Susan Rice, likely NSC head, had string of failures in Africa before Benghazi
Politics
U.N. Ambassador Susan Rice, reportedly the leading contender to be President Barack Obama's next national security adviser, failed during the 1990s to prevent unnecessary deaths in Rwanda, provide adequate security prior to the bombings of the embassies in Kenya and Tanzania, or deal effectively with the Robert Mugabe's dictatorship in Zimbabwe.
A former State Department military adviser to Africa thought Rice's "inexperience" caused President Bill Clinton's feckless response to the Rwandan genocide when she served as National Security Council director for International Organizations and Peacekeeping. And documents sent to The Daily Caller from the National Legal and Policy Center show Rice failed to take seriously repeated Islamist threats against the U.S. embassies in the prelude to deadly bomb attacks.
More recently, Rice has come under fire for her role in promoting the now-discredited talking points on the deadly September 2012 terrorist attack on the U.S. consulate in Benghazi, Libya.
Rice's promotion to head the NSC is "definitely happening" according to an unnamed source quoted by John Hudson of Foreign Policy's The Cable. The Washington Post's Colum Lynch, quoting an unnamed administration official, says Rice is "far and away the front-runner to succeed Thomas E. Donilon as President Obama's national security adviser."
But Anthony Marley, a former military advisor in the bureau of African Affairs at the State Department, questioned Rice's handling of the genocide in Rwanda when she served in the Clinton administration. Rice was "definitely more interested in the political outcome than doing the right thing," he said.
According to Marley, Rice declined to declare the mass murder in Rwanda a genocide and worried that such a declaration would compel sending U.S. troops, something the Clinton White House didn't want to do after the deaths of American soldiers in Somalia.

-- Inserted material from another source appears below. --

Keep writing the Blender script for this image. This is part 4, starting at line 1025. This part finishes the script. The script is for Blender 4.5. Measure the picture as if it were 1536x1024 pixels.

"[Rice] was obviously bright," recalls Lt. Col. Anthony Marley (retired) told TheDC by phone. "But she was a political appointee who lacked on-the-ground experience and was trying to carry out the administration's desires."
Marley, who worked with the UNICEF World Food program and retired from the U.S. Army in 1995 after handling peace negotiations in Mozambique, Ethiopia and Liberia, continued. "She asked political questions like, 'What might be the impact?' 'What was the reaction to it?'" he said.
Rwanda "obviously fit the legal definition of genocide," Marley noted. "Several of the lawyers from State had argued that it was a genocide. There has been press and a state department spokesman mentioned 'acts of genocide.' The administration was very reluctant to get engaged in Rwanda or do anything that might involve U.S. troops."
Marley also discussed a teleconference with State Department lawyers, officials from the Pentagon, and the CIA where Rice worried about the effect of intervening in Rwanda on the 1994 midterm elections.